The Lure of Ink
Introduction
In the mid-eighth century, printing reached Japan, probably by way of Korea, and for much of the next millennium, Japanese books and single-sheet prints were made in black ink (sumi) using the woodblock printing technique. These monochromatic works continued to be produced even after the technique of color woodblock printing was fully developed in the mid-eighteenth century. Some of the early examples in this exhibition, including the prints by Okumura Masanobu (1686-1784) and Mori Ransai (1740-1801), either predate or overlap with the development of color woodblock printing. Their compositions are dependent on the Chinese painting tradition, whereas other nineteenth-century designs in this gallery draw more specifically on various schools of Japanese painting for their inspiration.
The works in this exhibition all belong to the category of bird-and-flower prints (kacho-ga), which developed somewhat independently of the mainstream of ukiyo-e, or printed depictions of the "floating world" of pleasure quarters, kabuki theater, and other delights of Edo-period (1603-1868) urban entertainment. Makers of kacho-ga sought inspiration in composition, technique, and meaning by drawing heavily upon earlier Chinese and Japanese painting traditions. They attempted to simulate the textures of painted brushstrokes in their designs, and these experiments were transposed to the printed medium by block cutters who learned to manipulate the tonalities of ink in the prints, creating rougher and more uneven lines and at times even dissolving outlines. Monochrome ink painting was highly regarded in Japan. The appreciation of monochrome prints-which were both less expensive and more widely available-was a natural extension of that aesthetic.

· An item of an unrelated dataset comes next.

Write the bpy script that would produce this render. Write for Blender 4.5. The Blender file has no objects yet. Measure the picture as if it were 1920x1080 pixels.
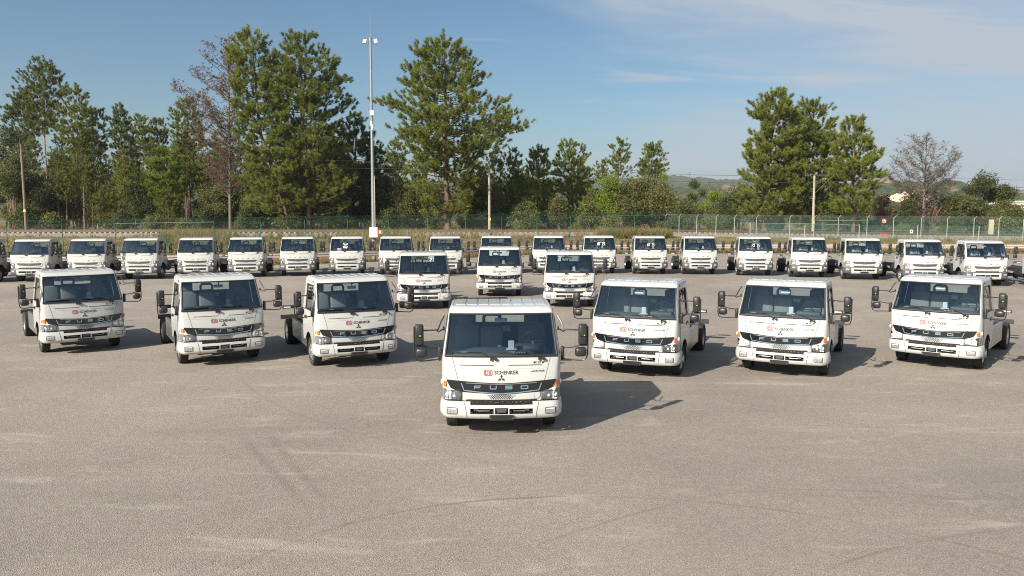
import bpy, bmesh, math, random
import numpy as np
from mathutils import Vector, Matrix
R = math.radians
SC = bpy.context.scene
COL = SC.collection
rng = random.Random(7)

# ------------------------------------------------------------------ camera
cam_d = bpy.data.cameras.new("camera")
cam = bpy.data.objects.new("camera", cam_d); COL.objects.link(cam)
cam.location = (0.0, 0.0, 3.866)
cam.rotation_euler = (R(90 - 5.578), 0, 0)
cam_d.sensor_width = 36.0
cam_d.lens = 28.0
cam_d.clip_start = 0.1
cam_d.clip_end = 30000
SC.camera = cam

# ------------------------------------------------------------------ sun, sky, exposure
SUN_TO = Vector((0.575, 0.66, -0.50)).normalized()      # direction the light travels
SUN_EL = math.asin(-SUN_TO.z)
SUN_ROT = math.atan2(-SUN_TO.x, -SUN_TO.y)
sun_d = bpy.data.lights.new("sun", 'SUN')
sun_d.energy = 5.0
sun_d.angle = R(0.5)
sun_d.color = (1.0, 0.905, 0.77)
sun = bpy.data.objects.new("sun", sun_d); COL.objects.link(sun)
sun.rotation_euler = SUN_TO.to_track_quat('-Z', 'Y').to_euler()

world = bpy.data.worlds.new("World"); SC.world = world
world.use_nodes = True
WN = world.node_tree; WN.nodes.clear()
def wn(t, **k):
    n = WN.nodes.new(t)
    for a, b in k.items(): setattr(n, a, b)
    return n
def wl(a, b): WN.links.new(a, b)
def wmath(op, a, b=None, c=None, clamp=False):
    n = wn('ShaderNodeMath', operation=op); n.use_clamp = clamp
    for i, q in enumerate((a, b, c)):
        if q is None: continue
        if isinstance(q, (int, float)): n.inputs[i].default_value = q
        else: wl(q, n.inputs[i])
    return n.outputs[0]
sky = wn('ShaderNodeTexSky', sky_type='NISHITA')
sky.sun_disc = False
sky.sun_elevation = SUN_EL
sky.sun_rotation = SUN_ROT
sky.altitude = 150
sky.air_density = 0.8
sky.dust_density = 2.2
sky.ozone_density = 1.2
tc = wn('ShaderNodeTexCoord')
sep = wn('ShaderNodeSeparateXYZ'); wl(tc.outputs['Generated'], sep.inputs[0])
zc = wmath('MAXIMUM', sep.outputs[2], 0.0)
den = wmath('ADD', zc, 0.16)
pu = wmath('DIVIDE', sep.outputs[0], den)
pv = wmath('DIVIDE', sep.outputs[1], den)
comb = wn('ShaderNodeCombineXYZ'); wl(pu, comb.inputs[0]); wl(pv, comb.inputs[1])
def cloud_noise(scale, rot, loc, detail=6, rough=0.55, dist=0.0):
    mp = wn('ShaderNodeMapping'); wl(comb.outputs[0], mp.inputs[0])
    mp.inputs['Rotation'].default_value = (0, 0, rot)
    mp.inputs['Scale'].default_value = scale
    mp.inputs['Location'].default_value = loc
    n = wn('ShaderNodeTexNoise'); wl(mp.outputs[0], n.inputs['Vector'])
    n.inputs['Scale'].default_value = 1.0
    n.inputs['Detail'].default_value = detail
    n.inputs['Roughness'].default_value = rough
    n.inputs['Distortion'].default_value = dist
    return n.outputs[0]
def wramp(v, a, b):
    n = wn('ShaderNodeMapRange', interpolation_type='SMOOTHSTEP')
    wl(v, n.inputs[0]); n.inputs[1].default_value = a; n.inputs[2].default_value = b
    return n.outputs[0]
veil_n = cloud_noise((0.40, 0.95, 1), R(14), (3.1, 0.4, 0), 8, 0.58, 0.7)
wisp_n = cloud_noise((0.9, 3.2, 1), R(-10), (0.3, 4.7, 0), 8, 0.6, 0.5)
# a broad thin veil lies to the east (image right), thinning westward
veil_e = wmath('ADD', veil_n, wmath('MULTIPLY', pu, 0.24))
streak = wmath('ADD', 0.50, wmath('MULTIPLY', wramp(wisp_n, 0.36, 0.62), 0.50))
veil = wmath('MULTIPLY', wmath('MULTIPLY', wramp(veil_e, 0.47, 0.78), 0.94), streak)
wisp = wmath('MULTIPLY', wramp(wmath('ADD', wisp_n, wmath('MULTIPLY', pu, 0.045)), 0.585, 0.76), 0.75)
cl = wmath('ADD', veil, wisp, clamp=True)
hs = wn('ShaderNodeHueSaturation'); wl(sky.outputs[0], hs.inputs['Color']); hs.inputs['Saturation'].default_value = 1.14
mix = wn('ShaderNodeMixRGB'); wl(cl, mix.inputs[0]); tn = wn('ShaderNodeMixRGB', blend_type='MULTIPLY'); tn.inputs[0].default_value = 1.0; wl(hs.outputs[0], tn.inputs[1]); tn.inputs[2].default_value = (0.93, 1.04, 1.0, 1)
wl(tn.outputs[0], mix.inputs[1])
mix.inputs[2].default_value = (4.1, 4.65, 5.35, 1)
bg = wn('ShaderNodeBackground'); wl(mix.outputs[0], bg.inputs[0])
bg.inputs[1].default_value = 0.066
wo = wn('ShaderNodeOutputWorld'); wl(bg.outputs[0], wo.inputs[0])

SC.view_settings.view_transform = 'Standard'
SC.view_settings.look = 'None'
SC.view_settings.gamma = 1
SC.view_settings.exposure = 0.85
SC.view_settings.use_curve_mapping = False
SC.cycles.max_bounces = 8
SC.cycles.transparent_max_bounces = 24
SC.cycles.caustics_reflective = False
SC.cycles.caustics_refractive = False
SC.cycles.use_denoising = True
SC.cycles.denoising_input_passes = 'RGB_ALBEDO_NORMAL'
SC.cycles.denoising_prefilter = 'NONE'
SC.cycles.use_adaptive_sampling = False
SC.cycles.pixel_filter_type = 'BLACKMAN_HARRIS'
SC.cycles.filter_width = 1.05

# ------------------------------------------------------------------ materials
MATS = {}
class NT:
    def __init__(self, name):
        self.m = bpy.data.materials.new(name); self.m.use_nodes = True
        self.t = self.m.node_tree; self.t.nodes.clear()
        self.out = self.t.nodes.new('ShaderNodeOutputMaterial')
        MATS[name] = self.m
    def n(self, t, **k):
        q = self.t.nodes.new(t)
        for a, b in k.items(): setattr(q, a, b)
        return q
    def l(self, a, b): self.t.links.new(a, b)
    def coord(self, kind='Object'):
        return self.n('ShaderNodeTexCoord').outputs[kind]
    def noise(self, vec, scale, detail=4, rough=0.55, mscale=None, dist=0.0):
        if mscale:
            mp = self.n('ShaderNodeMapping'); self.l(vec, mp.inputs[0]); mp.inputs['Scale'].default_value = mscale
            vec = mp.outputs[0]
        q = self.n('ShaderNodeTexNoise'); self.l(vec, q.inputs['Vector'])
        q.inputs['Scale'].default_value = scale; q.inputs['Detail'].default_value = detail
        q.inputs['Roughness'].default_value = rough; q.inputs['Distortion'].default_value = dist
        return q.outputs[0]
    def ramp(self, v, stops):
        q = self.n('ShaderNodeValToRGB'); self.l(v, q.inputs[0])
        e = q.color_ramp.elements
        while len(e) < len(stops): e.new(0.5)
        for s, (p, c) in zip(e, stops):
            s.position = p; s.color = (c[0], c[1], c[2], 1) if len(c) == 3 else c
        return q.outputs[0]
    def mixc(self, f, a, b, mode='MIX'):
        q = self.n('ShaderNodeMixRGB', blend_type=mode)
        for i, x in enumerate((f, a, b)):
            if isinstance(x, (int, float)): q.inputs[i].default_value = x
            elif isinstance(x, tuple): q.inputs[i].default_value = (x[0], x[1], x[2], 1)
            else: self.l(x, q.inputs[i])
        return q.outputs[0]
    def math(self, op, a, b=None, clamp=False):
        q = self.n('ShaderNodeMath', operation=op); q.use_clamp = clamp
        for i, x in enumerate((a, b)):
            if x is None: continue
            if isinstance(x, (int, float)): q.inputs[i].default_value = x
            else: self.l(x, q.inputs[i])
        return q.outputs[0]
    def bsdf(self, color, rough=0.5, metal=0.0, spec=0.5, coat=0.0, bump=None, bump_d=0.01):
        q = self.n('ShaderNodeBsdfPrincipled')
        if isinstance(color, tuple): q.inputs['Base Color'].default_value = (color[0], color[1], color[2], 1)
        else: self.l(color, q.inputs['Base Color'])
        if isinstance(rough, (int, float)): q.inputs['Roughness'].default_value = rough
        else: self.l(rough, q.inputs['Roughness'])
        q.inputs['Metallic'].default_value = metal
        q.inputs['Specular IOR Level'].default_value = spec
        if coat:
            q.inputs['Coat Weight'].default_value = coat; q.inputs['Coat Roughness'].default_value = 0.06
        if bump is not None:
            b = self.n('ShaderNodeBump'); b.inputs['Distance'].default_value = bump_d; b.inputs['Strength'].default_value = 1.0
            self.l(bump, b.inputs['Height']); self.l(b.outputs[0], q.inputs['Normal'])
        return q.outputs[0]
    def done(self, sh):
        self.l(sh, self.out.inputs['Surface']); return self.m

def simple(name, color, rough=0.5, metal=0.0, spec=0.5, coat=0.0, vary=0.0, vs=8.0):
    t = NT(name)
    if vary:
        nz = t.noise(t.coord(), vs, 4)
        c = t.ramp(nz, [(0.3, tuple(x * (1 - vary) for x in color)), (0.7, tuple(min(1, x * (1 + vary)) for x in color))])
    else: c = color
    return t.done(t.bsdf(c, rough, metal, spec, coat))

# truck paint: warm white, thin road dust low down
t = NT('white_paint')
nz = t.noise(t.coord(), 3.0, 5, 0.6)
base = t.ramp(nz, [(0.3, (0.432, 0.445, 0.446)), (0.7, (0.462, 0.475, 0.475))])
t.done(t.bsdf(base, t.ramp(t.noise(t.coord(), 9, 3), [(0.3, (0.2,)*3), (0.7, (0.32,)*3)]), 0, 0.5, 0.5))
simple('seam_dark', (0.06, 0.06, 0.06), 0.7)
simple('rubber', (0.018, 0.018, 0.02), 0.55, spec=0.4)
simple('black_plastic', (0.022, 0.022, 0.025), 0.38, spec=0.5, vary=0.2)
simple('gloss_black', (0.010, 0.010, 0.012), 0.08, spec=0.6, coat=0.5)
simple('grey_plastic', (0.075, 0.078, 0.085), 0.5, vary=0.15)
simple('recess_shade', (0.012, 0.012, 0.013), 0.7)  # near-black colour stands in for the shade inside openings
simple('chrome', (0.82, 0.83, 0.85), 0.09, 1.0)
simple('chrome_blue', (0.26, 0.42, 0.56), 0.2, 0.6)
simple('lamp_silver', (0.82, 0.83, 0.85), 0.2, 0.3)
simple('lamp_grey', (0.27, 0.27, 0.28), 0.3, 0.4)
simple('amber', (0.62, 0.16, 0.015), 0.12, spec=0.6, coat=0.6)
simple('lamp_dim', (0.45, 0.45, 0.46), 0.3, 0.6)
simple('post_stone', (0.42, 0.37, 0.29), 0.85)
simple('lamp_clear', (0.72, 0.74, 0.76), 0.08, spec=0.7, coat=0.8)
simple('decal_black', (0.022, 0.022, 0.025), 0.4)
simple('decal_red', (0.30, 0.012, 0.012), 0.4)
simple('decal_white', (0.80, 0.79, 0.77), 0.4)
simple('plate_black', (0.015, 0.015, 0.017), 0.35)
simple('screw', (0.55, 0.55, 0.55), 0.3, 0.9)
simple('green_dot', (0.30, 0.85, 0.05), 0.5)
simple('rim_silver', (0.52, 0.53, 0.54), 0.3, 0.75, vary=0.1)
simple('frame_black', (0.03, 0.03, 0.032), 0.5, vary=0.3)
simple('frame_grey', (0.10, 0.10, 0.105), 0.5, 0.3, vary=0.3)
simple('seat_fabric', (0.16, 0.16, 0.155), 0.9, spec=0.2, vary=0.2, vs=60)
simple('cabin_dark', (0.045, 0.052, 0.060), 0.85, spec=0.3)
simple('dash', (0.06, 0.065, 0.072), 0.7, spec=0.4)
simple('cabin_light', (0.55, 0.60, 0.60), 0.6)
simple('phone_grey', (0.40, 0.42, 0.45), 0.5)
simple('mirror_glass', (0.8, 0.82, 0.84), 0.03, 1.0)
simple('paper', (0.74, 0.75, 0.75), 0.6)
simple('chalk', (0.85, 0.85, 0.85), 0.9)
simple('cable_blue', (0.05, 0.25, 0.55), 0.5)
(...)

Monochrome prints in blue ink, known as aizuri-e, or "blue-printed pictures," were probably first made in the city of Edo (now Tokyo) in 1829. Until that time, Japanese artists had used dayflower petals or indigo plants to create blue pigments. Berlin blue (bero-ai, also known as Prussian blue), a synthetic pigment first made in Berlin in about 1704, was introduced into Japan during the eighteenth century by Dutch traders at Nagasaki. It was this pigment that inspired printmakers to create aizuri-e. In the 1810s and 1820s, the distinctive new preference for indigo-dyed fabrics and blue-and-white ceramics in Japan may also have inspired printmakers to experiment seriously with this more malleable and lasting synthetic pigment. Some of the most well-known "blue prints" were part of the Thirty-six Views of Mount Fuji series created by Hokusai (1760-1849) between about 1830 and 1833. Keisai Eisen (1791-1848) is another innovator whose works are included in this exhibition.